▶ **What is required**: Would you transcribe all of the data exactly, down to the last character?

— begin Data provided —

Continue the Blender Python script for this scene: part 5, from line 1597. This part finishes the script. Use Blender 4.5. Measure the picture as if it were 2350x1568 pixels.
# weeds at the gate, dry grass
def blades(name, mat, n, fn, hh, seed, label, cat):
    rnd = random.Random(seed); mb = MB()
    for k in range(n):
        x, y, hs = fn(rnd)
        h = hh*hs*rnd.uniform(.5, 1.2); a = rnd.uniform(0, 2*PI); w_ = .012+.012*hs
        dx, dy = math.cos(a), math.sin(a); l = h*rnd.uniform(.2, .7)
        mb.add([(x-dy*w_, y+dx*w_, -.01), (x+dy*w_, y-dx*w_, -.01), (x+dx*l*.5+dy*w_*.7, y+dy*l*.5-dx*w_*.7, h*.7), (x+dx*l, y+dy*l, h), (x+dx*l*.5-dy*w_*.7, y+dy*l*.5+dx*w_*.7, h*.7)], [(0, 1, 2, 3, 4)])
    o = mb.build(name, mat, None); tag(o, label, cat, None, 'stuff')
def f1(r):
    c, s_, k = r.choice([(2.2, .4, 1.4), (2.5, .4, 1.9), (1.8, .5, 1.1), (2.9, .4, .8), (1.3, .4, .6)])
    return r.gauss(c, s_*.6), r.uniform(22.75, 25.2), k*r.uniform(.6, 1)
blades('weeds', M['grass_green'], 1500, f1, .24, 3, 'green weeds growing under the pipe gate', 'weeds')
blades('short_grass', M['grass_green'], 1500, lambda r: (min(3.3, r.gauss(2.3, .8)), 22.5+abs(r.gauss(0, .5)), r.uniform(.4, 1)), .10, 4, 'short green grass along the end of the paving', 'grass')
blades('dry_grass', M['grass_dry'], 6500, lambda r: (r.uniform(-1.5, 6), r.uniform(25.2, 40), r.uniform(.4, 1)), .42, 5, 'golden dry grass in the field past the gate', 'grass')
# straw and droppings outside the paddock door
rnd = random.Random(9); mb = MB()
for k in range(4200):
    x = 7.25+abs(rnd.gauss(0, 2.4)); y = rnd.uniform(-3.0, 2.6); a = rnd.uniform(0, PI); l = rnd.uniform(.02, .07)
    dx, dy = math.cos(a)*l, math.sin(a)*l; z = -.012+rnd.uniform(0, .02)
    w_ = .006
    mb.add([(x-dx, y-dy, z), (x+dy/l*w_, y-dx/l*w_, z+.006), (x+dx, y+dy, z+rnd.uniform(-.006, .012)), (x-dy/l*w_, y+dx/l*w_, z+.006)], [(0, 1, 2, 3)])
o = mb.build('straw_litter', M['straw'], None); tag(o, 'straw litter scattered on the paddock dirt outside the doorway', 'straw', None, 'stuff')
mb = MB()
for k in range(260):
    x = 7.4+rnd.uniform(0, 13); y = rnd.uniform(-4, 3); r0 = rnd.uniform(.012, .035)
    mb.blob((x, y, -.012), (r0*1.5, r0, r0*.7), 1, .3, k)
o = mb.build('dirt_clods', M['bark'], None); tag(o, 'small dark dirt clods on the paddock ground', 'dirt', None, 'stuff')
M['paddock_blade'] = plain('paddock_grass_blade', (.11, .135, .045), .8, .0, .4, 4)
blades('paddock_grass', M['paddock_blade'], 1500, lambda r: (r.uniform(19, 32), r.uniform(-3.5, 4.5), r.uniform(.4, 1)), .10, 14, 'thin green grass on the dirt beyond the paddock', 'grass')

— end Data provided —

▶ **Exercise answer**:
Continue the Blender Python script for this scene: part 5, from line 1597. This part finishes the script. Use Blender 4.5. Measure the picture as if it were 2350x1568 pixels.
# weeds at the gate, dry grass
def blades(name, mat, n, fn, hh, seed, label, cat):
    rnd = random.Random(seed); mb = MB()
    for k in range(n):
        x, y, hs = fn(rnd)
        h = hh*hs*rnd.uniform(.5, 1.2); a = rnd.uniform(0, 2*PI); w_ = .012+.012*hs
        dx, dy = math.cos(a), math.sin(a); l = h*rnd.uniform(.2, .7)
        mb.add([(x-dy*w_, y+dx*w_, -.01), (x+dy*w_, y-dx*w_, -.01), (x+dx*l*.5+dy*w_*.7, y+dy*l*.5-dx*w_*.7, h*.7), (x+dx*l, y+dy*l, h), (x+dx*l*.5-dy*w_*.7, y+dy*l*.5+dx*w_*.7, h*.7)], [(0, 1, 2, 3, 4)])
    o = mb.build(name, mat, None); tag(o, label, cat, None, 'stuff')
def f1(r):
    c, s_, k = r.choice([(2.2, .4, 1.4), (2.5, .4, 1.9), (1.8, .5, 1.1), (2.9, .4, .8), (1.3, .4, .6)])
    return r.gauss(c, s_*.6), r.uniform(22.75, 25.2), k*r.uniform(.6, 1)
blades('weeds', M['grass_green'], 1500, f1, .24, 3, 'green weeds growing under the pipe gate', 'weeds')
blades('short_grass', M['grass_green'], 1500, lambda r: (min(3.3, r.gauss(2.3, .8)), 22.5+abs(r.gauss(0, .5)), r.uniform(.4, 1)), .10, 4, 'short green grass along the end of the paving', 'grass')
blades('dry_grass', M['grass_dry'], 6500, lambda r: (r.uniform(-1.5, 6), r.uniform(25.2, 40), r.uniform(.4, 1)), .42, 5, 'golden dry grass in the field past the gate', 'grass')
# straw and droppings outside the paddock door
rnd = random.Random(9); mb = MB()
for k in range(4200):
    x = 7.25+abs(rnd.gauss(0, 2.4)); y = rnd.uniform(-3.0, 2.6); a = rnd.uniform(0, PI); l = rnd.uniform(.02, .07)
    dx, dy = math.cos(a)*l, math.sin(a)*l; z = -.012+rnd.uniform(0, .02)
    w_ = .006
    mb.add([(x-dx, y-dy, z), (x+dy/l*w_, y-dx/l*w_, z+.006), (x+dx, y+dy, z+rnd.uniform(-.006, .012)), (x-dy/l*w_, y+dx/l*w_, z+.006)], [(0, 1, 2, 3)])
o = mb.build('straw_litter', M['straw'], None); tag(o, 'straw litter scattered on the paddock dirt outside the doorway', 'straw', None, 'stuff')
mb = MB()
for k in range(260):
    x = 7.4+rnd.uniform(0, 13); y = rnd.uniform(-4, 3); r0 = rnd.uniform(.012, .035)
    mb.blob((x, y, -.012), (r0*1.5, r0, r0*.7), 1, .3, k)
o = mb.build('dirt_clods', M['bark'], None); tag(o, 'small dark dirt clods on the paddock ground', 'dirt', None, 'stuff')
M['paddock_blade'] = plain('paddock_grass_blade', (.11, .135, .045), .8, .0, .4, 4)
blades('paddock_grass', M['paddock_blade'], 1500, lambda r: (r.uniform(19, 32), r.uniform(-3.5, 4.5), r.uniform(.4, 1)), .10, 14, 'thin green grass on the dirt beyond the paddock', 'grass')